If you were to take a bottle of Mountain Dew and another of Dr. Pepper, shake them vigorously, and put them on a table, it would not occur to anyone to ask which one is "winning the debate." They aren't debating; they are just fizzing. You refer to "language in which to write this argument," and you do so as though you believed in a universe where argument was a meaningful concept. Argument? Argument? I have no need for your "argument hypothesis." Just matter in motion, man.

You dismiss the idea that the death of Jesus—the "torture and death of a single individual in a backward part of the Middle East" — could possibly be the solution to the sorrows of our brutish existence. When I said that Jesus is good for the world because he is the life of the world, you just tossed this away. You said, "You cannot possibly 'know' this. Nor can you present any evidence for it."

Actually, I believe I can present evidence for what I know. But evidence comes to us like food, and that is why we say grace over it. And we are supposed to eat it, not push it around on the plate—and if we don't give thanks, it never tastes right. But here is some evidence for you, in no particular order. The engineering that went into ankles. The taste of beer. That Jesus rose from the dead on the third day, just like he said. A woman's neck. Bees fooling around in the flower bed. The ability of acorns to manufacture enormous oaks out of stuff they find in the air and dirt. Forgiveness of sin. Storms out of the North, the kind with lightning. Joyous laughter (diaphragm spasms to the atheistic materialist). The ocean at night with a full moon. Delta blues. The peacock that lives in my yard. Sunrise, in color. Baptizing babies. The pleasure of sneezing. Eye contact. Having your feet removed from the miry clay, and established forever on the rock. You may say none of this tastes right to you. But suppose you were to bow your head and say grace over all of it. Try it that way.
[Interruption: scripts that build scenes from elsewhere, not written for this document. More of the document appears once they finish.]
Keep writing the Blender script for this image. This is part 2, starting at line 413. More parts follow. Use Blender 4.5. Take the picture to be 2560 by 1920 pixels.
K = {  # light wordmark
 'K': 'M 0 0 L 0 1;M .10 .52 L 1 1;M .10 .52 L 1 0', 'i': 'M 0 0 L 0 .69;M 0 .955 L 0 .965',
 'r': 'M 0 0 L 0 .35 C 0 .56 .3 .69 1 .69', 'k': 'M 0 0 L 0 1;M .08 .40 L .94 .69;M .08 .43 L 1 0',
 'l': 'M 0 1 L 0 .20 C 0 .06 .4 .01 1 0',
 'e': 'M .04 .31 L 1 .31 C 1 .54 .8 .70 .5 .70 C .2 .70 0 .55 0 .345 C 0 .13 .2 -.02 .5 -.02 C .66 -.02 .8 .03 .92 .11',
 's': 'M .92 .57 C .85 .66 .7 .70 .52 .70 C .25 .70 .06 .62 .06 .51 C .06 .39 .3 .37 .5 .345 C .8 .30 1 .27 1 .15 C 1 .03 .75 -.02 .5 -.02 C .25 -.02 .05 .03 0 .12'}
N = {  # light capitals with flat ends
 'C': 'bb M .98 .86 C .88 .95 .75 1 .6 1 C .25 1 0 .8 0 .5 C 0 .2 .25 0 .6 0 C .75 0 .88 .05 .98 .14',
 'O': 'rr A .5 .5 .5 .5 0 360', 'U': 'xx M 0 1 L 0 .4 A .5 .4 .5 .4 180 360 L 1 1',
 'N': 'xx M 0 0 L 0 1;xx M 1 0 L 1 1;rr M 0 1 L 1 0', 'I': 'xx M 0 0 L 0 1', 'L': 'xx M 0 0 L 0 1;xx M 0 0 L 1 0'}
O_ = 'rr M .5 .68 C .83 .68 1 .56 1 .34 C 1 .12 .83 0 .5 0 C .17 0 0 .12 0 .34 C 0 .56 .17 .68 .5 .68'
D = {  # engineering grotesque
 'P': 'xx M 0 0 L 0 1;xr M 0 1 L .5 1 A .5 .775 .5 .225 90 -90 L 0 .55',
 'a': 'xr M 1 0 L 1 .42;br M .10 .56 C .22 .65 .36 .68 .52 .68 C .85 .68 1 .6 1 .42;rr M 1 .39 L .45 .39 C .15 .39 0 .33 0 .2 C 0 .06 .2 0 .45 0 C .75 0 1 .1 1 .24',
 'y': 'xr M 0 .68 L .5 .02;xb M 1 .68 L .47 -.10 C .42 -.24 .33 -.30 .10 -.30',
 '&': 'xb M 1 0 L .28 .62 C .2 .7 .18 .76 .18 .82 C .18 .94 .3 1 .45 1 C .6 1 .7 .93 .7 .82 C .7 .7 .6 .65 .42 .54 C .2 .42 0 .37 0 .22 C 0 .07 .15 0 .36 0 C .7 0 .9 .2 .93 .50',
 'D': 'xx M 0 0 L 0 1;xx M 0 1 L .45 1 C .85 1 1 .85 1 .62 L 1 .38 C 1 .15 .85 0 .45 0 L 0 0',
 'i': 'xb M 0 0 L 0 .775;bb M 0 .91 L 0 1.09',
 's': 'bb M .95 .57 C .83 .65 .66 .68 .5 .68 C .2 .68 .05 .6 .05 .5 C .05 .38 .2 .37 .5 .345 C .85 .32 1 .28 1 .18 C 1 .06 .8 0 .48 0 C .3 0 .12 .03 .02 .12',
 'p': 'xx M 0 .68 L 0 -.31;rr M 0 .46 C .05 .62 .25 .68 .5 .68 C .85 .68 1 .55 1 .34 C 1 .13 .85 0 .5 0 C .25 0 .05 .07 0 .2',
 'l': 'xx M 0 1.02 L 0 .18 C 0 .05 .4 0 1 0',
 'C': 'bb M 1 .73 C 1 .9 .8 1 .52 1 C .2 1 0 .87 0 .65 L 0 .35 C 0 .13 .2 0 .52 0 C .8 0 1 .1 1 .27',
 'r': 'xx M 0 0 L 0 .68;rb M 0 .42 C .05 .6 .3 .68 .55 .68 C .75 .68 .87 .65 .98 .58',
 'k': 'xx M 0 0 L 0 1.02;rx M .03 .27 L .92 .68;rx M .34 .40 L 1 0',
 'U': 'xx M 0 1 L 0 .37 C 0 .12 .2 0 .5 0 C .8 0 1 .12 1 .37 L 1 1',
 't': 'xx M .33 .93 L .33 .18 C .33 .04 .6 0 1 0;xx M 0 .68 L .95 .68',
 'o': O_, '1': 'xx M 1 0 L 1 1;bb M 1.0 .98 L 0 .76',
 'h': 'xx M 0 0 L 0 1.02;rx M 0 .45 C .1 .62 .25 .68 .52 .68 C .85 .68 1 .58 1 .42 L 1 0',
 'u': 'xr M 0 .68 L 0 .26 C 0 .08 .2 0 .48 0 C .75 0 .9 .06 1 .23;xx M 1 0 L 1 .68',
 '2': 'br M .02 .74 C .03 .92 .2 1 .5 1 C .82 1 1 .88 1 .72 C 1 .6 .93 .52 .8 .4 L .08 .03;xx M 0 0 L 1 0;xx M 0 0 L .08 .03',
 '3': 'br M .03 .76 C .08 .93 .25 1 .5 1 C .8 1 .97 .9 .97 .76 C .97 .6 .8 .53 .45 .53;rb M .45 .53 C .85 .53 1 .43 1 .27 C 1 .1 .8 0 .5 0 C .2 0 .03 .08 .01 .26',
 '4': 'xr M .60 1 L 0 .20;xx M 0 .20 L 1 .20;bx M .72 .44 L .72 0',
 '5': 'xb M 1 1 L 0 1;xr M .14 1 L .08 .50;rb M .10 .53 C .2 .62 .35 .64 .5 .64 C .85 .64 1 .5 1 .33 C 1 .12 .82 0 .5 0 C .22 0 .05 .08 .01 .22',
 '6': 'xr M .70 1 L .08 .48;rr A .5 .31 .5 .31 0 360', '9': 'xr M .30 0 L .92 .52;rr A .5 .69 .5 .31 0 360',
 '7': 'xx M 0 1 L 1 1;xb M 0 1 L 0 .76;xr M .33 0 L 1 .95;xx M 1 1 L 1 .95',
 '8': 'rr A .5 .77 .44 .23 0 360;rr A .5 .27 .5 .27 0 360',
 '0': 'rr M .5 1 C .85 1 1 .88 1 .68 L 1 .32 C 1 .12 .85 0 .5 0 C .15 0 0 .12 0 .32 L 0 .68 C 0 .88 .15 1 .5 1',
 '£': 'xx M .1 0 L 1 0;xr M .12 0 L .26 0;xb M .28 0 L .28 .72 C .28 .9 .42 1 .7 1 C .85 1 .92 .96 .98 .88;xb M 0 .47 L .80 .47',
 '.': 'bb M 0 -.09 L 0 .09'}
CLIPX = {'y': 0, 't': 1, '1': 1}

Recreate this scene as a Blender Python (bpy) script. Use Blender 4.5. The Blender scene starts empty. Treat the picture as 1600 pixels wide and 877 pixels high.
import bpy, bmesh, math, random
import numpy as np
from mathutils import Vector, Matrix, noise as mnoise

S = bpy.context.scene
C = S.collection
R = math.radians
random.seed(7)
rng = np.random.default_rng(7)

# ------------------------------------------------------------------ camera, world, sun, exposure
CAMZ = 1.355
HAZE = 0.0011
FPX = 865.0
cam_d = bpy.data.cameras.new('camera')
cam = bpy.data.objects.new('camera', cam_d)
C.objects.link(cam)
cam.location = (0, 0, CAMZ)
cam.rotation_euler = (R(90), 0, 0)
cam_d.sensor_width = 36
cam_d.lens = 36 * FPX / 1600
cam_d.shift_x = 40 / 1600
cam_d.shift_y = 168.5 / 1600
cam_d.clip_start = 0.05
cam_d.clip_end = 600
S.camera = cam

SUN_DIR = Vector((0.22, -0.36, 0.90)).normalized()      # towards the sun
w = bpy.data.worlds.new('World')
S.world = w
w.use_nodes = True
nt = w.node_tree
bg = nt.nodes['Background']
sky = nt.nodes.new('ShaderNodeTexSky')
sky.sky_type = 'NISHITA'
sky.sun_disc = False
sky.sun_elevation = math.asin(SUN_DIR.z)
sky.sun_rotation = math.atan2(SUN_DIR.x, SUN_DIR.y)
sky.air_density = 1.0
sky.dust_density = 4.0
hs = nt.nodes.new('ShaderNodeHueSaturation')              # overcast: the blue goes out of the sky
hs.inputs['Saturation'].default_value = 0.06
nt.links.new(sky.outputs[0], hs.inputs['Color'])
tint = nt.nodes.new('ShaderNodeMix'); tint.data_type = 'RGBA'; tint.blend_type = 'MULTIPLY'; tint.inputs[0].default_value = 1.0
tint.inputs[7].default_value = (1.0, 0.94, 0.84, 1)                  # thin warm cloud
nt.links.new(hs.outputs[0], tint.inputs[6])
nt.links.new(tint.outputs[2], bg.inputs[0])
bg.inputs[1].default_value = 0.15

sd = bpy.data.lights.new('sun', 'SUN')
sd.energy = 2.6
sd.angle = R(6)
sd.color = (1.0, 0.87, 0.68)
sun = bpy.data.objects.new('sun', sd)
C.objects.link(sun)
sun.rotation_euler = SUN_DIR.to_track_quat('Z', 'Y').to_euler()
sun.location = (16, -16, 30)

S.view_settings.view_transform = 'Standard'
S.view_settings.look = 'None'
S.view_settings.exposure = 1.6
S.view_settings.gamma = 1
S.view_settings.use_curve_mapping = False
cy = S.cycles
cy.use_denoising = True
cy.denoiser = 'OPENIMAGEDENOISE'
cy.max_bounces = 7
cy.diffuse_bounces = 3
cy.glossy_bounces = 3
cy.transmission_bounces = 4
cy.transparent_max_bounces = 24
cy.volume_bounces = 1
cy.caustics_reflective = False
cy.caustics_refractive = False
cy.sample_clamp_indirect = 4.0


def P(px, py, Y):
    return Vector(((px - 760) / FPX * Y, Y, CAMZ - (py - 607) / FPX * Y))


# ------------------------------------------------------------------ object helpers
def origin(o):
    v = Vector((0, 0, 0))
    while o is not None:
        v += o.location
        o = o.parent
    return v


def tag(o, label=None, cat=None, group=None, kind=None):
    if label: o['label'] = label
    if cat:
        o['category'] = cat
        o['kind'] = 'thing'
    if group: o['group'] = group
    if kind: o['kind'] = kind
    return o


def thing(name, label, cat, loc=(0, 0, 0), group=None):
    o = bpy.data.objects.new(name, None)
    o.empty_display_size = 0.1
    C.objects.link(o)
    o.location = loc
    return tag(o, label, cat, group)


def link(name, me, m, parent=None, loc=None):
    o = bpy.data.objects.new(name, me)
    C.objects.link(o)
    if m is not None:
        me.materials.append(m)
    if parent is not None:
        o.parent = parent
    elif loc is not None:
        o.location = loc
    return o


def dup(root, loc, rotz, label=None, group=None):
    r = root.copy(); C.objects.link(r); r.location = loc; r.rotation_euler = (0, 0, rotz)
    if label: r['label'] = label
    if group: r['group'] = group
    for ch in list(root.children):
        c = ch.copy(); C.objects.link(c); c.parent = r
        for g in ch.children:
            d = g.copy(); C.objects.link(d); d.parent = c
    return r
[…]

You say that you cannot believe that Christ's death on the Cross was salvation for the world because the idea is absurd. I have shown in various ways that absurdity has not been a disqualifier for any number of your current beliefs. You praise reason to the heights, yet will not give reasons for your strident and inflexible moral judgments, or why you have arbitrarily dubbed certain chemical processes "rational argument." That's absurd right now, and yet there you are, holding it. So for you to refuse to accept Christ because it is absurd is like a man at one end of the pool refusing to move to the other end because he might get wet. Given your premises, you will have to come up with a different reason for rejecting Christ as you do.

But for you to make this move would reveal the two fundamental tenets of true atheism. One: There is no God. Two: I hate Him.